__Recorded information__.

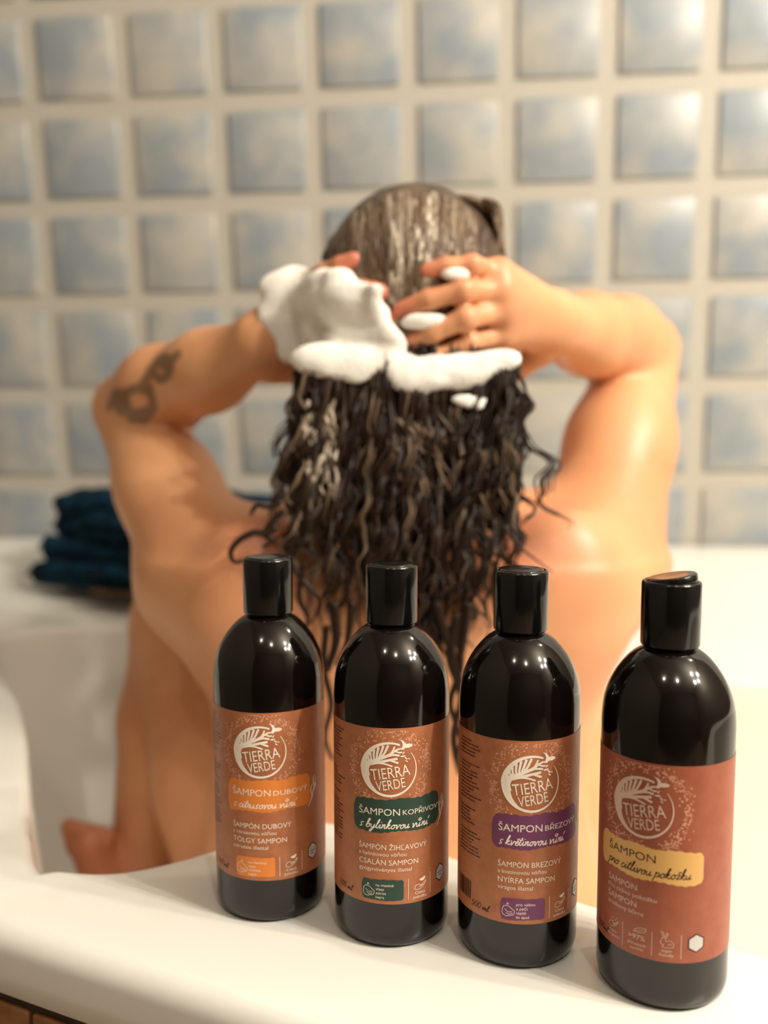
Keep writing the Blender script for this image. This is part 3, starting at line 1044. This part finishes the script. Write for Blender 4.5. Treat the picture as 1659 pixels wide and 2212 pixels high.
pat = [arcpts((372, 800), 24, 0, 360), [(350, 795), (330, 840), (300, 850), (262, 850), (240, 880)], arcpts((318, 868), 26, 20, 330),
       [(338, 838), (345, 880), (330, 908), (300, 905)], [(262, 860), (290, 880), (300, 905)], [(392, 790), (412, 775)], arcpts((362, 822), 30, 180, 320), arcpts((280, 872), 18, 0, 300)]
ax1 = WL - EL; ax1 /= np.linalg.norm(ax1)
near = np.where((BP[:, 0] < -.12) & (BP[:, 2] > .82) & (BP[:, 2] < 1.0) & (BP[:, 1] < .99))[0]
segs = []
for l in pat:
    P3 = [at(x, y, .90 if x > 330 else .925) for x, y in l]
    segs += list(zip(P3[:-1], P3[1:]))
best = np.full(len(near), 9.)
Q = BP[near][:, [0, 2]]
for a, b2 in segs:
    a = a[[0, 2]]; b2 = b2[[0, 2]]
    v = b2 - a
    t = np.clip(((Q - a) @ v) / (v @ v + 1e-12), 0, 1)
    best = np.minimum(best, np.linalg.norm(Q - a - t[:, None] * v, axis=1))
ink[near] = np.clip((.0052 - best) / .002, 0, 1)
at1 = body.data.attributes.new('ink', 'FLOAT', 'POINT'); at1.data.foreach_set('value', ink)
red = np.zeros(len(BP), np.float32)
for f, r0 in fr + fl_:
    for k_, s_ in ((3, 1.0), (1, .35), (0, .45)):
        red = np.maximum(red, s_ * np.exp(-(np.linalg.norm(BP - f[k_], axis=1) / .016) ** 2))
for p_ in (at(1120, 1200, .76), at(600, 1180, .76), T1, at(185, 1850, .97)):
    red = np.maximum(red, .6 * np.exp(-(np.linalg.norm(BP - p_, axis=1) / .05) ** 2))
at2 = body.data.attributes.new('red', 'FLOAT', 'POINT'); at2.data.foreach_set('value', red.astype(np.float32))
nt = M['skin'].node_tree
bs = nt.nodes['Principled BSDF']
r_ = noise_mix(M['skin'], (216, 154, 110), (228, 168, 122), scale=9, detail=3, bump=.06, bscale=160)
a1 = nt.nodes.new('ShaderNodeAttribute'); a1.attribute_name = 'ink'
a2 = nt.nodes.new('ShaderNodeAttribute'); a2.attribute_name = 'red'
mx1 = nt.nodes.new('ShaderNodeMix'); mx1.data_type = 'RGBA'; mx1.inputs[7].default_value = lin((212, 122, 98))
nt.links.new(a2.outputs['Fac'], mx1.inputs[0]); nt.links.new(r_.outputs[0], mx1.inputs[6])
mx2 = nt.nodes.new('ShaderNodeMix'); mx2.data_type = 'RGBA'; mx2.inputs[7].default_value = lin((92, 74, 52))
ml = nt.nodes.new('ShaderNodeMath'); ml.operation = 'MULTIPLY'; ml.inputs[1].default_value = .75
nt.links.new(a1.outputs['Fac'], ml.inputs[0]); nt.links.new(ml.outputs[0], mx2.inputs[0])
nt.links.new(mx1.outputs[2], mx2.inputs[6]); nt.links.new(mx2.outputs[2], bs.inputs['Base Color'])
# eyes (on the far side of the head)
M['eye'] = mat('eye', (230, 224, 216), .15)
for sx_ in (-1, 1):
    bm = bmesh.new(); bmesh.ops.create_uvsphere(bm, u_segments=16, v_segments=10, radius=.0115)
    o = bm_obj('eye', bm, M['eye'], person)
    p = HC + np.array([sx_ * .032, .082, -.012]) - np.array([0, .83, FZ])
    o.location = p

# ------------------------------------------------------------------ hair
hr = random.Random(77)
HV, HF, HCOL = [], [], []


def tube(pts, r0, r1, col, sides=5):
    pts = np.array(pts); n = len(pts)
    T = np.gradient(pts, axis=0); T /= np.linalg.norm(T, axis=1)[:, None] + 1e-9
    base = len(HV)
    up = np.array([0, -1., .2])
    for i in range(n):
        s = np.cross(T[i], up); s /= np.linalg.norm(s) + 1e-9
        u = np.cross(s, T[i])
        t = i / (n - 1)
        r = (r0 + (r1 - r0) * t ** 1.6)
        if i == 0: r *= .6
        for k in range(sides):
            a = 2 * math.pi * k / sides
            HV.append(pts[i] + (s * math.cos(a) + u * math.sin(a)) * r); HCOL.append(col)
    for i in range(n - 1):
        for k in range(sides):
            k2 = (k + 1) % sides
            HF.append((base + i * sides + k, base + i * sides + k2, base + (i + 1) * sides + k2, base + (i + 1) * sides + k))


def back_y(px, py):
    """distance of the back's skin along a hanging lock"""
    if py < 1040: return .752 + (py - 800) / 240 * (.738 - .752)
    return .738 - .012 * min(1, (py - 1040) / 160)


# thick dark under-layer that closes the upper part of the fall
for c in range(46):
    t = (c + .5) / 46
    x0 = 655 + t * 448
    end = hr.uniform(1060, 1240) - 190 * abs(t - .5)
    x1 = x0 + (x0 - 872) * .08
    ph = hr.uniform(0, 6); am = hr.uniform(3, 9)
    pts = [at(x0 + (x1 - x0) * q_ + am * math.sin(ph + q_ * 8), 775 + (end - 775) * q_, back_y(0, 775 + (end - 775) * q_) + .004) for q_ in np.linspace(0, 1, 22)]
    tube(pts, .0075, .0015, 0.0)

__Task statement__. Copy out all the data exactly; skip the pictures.

__Response to this exercise__.
Keep writing the Blender script for this image. This is part 3, starting at line 1044. This part finishes the script. Write for Blender 4.5. Treat the picture as 1659 pixels wide and 2212 pixels high.
pat = [arcpts((372, 800), 24, 0, 360), [(350, 795), (330, 840), (300, 850), (262, 850), (240, 880)], arcpts((318, 868), 26, 20, 330),
       [(338, 838), (345, 880), (330, 908), (300, 905)], [(262, 860), (290, 880), (300, 905)], [(392, 790), (412, 775)], arcpts((362, 822), 30, 180, 320), arcpts((280, 872), 18, 0, 300)]
ax1 = WL - EL; ax1 /= np.linalg.norm(ax1)
near = np.where((BP[:, 0] < -.12) & (BP[:, 2] > .82) & (BP[:, 2] < 1.0) & (BP[:, 1] < .99))[0]
segs = []
for l in pat:
    P3 = [at(x, y, .90 if x > 330 else .925) for x, y in l]
    segs += list(zip(P3[:-1], P3[1:]))
best = np.full(len(near), 9.)
Q = BP[near][:, [0, 2]]
for a, b2 in segs:
    a = a[[0, 2]]; b2 = b2[[0, 2]]
    v = b2 - a
    t = np.clip(((Q - a) @ v) / (v @ v + 1e-12), 0, 1)
    best = np.minimum(best, np.linalg.norm(Q - a - t[:, None] * v, axis=1))
ink[near] = np.clip((.0052 - best) / .002, 0, 1)
at1 = body.data.attributes.new('ink', 'FLOAT', 'POINT'); at1.data.foreach_set('value', ink)
red = np.zeros(len(BP), np.float32)
for f, r0 in fr + fl_:
    for k_, s_ in ((3, 1.0), (1, .35), (0, .45)):
        red = np.maximum(red, s_ * np.exp(-(np.linalg.norm(BP - f[k_], axis=1) / .016) ** 2))
for p_ in (at(1120, 1200, .76), at(600, 1180, .76), T1, at(185, 1850, .97)):
    red = np.maximum(red, .6 * np.exp(-(np.linalg.norm(BP - p_, axis=1) / .05) ** 2))
at2 = body.data.attributes.new('red', 'FLOAT', 'POINT'); at2.data.foreach_set('value', red.astype(np.float32))
nt = M['skin'].node_tree
bs = nt.nodes['Principled BSDF']
r_ = noise_mix(M['skin'], (216, 154, 110), (228, 168, 122), scale=9, detail=3, bump=.06, bscale=160)
a1 = nt.nodes.new('ShaderNodeAttribute'); a1.attribute_name = 'ink'
a2 = nt.nodes.new('ShaderNodeAttribute'); a2.attribute_name = 'red'
mx1 = nt.nodes.new('ShaderNodeMix'); mx1.data_type = 'RGBA'; mx1.inputs[7].default_value = lin((212, 122, 98))
nt.links.new(a2.outputs['Fac'], mx1.inputs[0]); nt.links.new(r_.outputs[0], mx1.inputs[6])
mx2 = nt.nodes.new('ShaderNodeMix'); mx2.data_type = 'RGBA'; mx2.inputs[7].default_value = lin((92, 74, 52))
ml = nt.nodes.new('ShaderNodeMath'); ml.operation = 'MULTIPLY'; ml.inputs[1].default_value = .75
nt.links.new(a1.outputs['Fac'], ml.inputs[0]); nt.links.new(ml.outputs[0], mx2.inputs[0])
nt.links.new(mx1.outputs[2], mx2.inputs[6]); nt.links.new(mx2.outputs[2], bs.inputs['Base Color'])
# eyes (on the far side of the head)
M['eye'] = mat('eye', (230, 224, 216), .15)
for sx_ in (-1, 1):
    bm = bmesh.new(); bmesh.ops.create_uvsphere(bm, u_segments=16, v_segments=10, radius=.0115)
    o = bm_obj('eye', bm, M['eye'], person)
    p = HC + np.array([sx_ * .032, .082, -.012]) - np.array([0, .83, FZ])
    o.location = p

# ------------------------------------------------------------------ hair
hr = random.Random(77)
HV, HF, HCOL = [], [], []


def tube(pts, r0, r1, col, sides=5):
    pts = np.array(pts); n = len(pts)
    T = np.gradient(pts, axis=0); T /= np.linalg.norm(T, axis=1)[:, None] + 1e-9
    base = len(HV)
    up = np.array([0, -1., .2])
    for i in range(n):
        s = np.cross(T[i], up); s /= np.linalg.norm(s) + 1e-9
        u = np.cross(s, T[i])
        t = i / (n - 1)
        r = (r0 + (r1 - r0) * t ** 1.6)
        if i == 0: r *= .6
        for k in range(sides):
            a = 2 * math.pi * k / sides
            HV.append(pts[i] + (s * math.cos(a) + u * math.sin(a)) * r); HCOL.append(col)
    for i in range(n - 1):
        for k in range(sides):
            k2 = (k + 1) % sides
            HF.append((base + i * sides + k, base + i * sides + k2, base + (i + 1) * sides + k2, base + (i + 1) * sides + k))


def back_y(px, py):
    """distance of the back's skin along a hanging lock"""
    if py < 1040: return .752 + (py - 800) / 240 * (.738 - .752)
    return .738 - .012 * min(1, (py - 1040) / 160)


# thick dark under-layer that closes the upper part of the fall
for c in range(46):
    t = (c + .5) / 46
    x0 = 655 + t * 448
    end = hr.uniform(1060, 1240) - 190 * abs(t - .5)
    x1 = x0 + (x0 - 872) * .08
    ph = hr.uniform(0, 6); am = hr.uniform(3, 9)
    pts = [at(x0 + (x1 - x0) * q_ + am * math.sin(ph + q_ * 8), 775 + (end - 775) * q_, back_y(0, 775 + (end - 775) * q_) + .004) for q_ in np.linspace(0, 1, 22)]
    tube(pts, .0075, .0015, 0.0)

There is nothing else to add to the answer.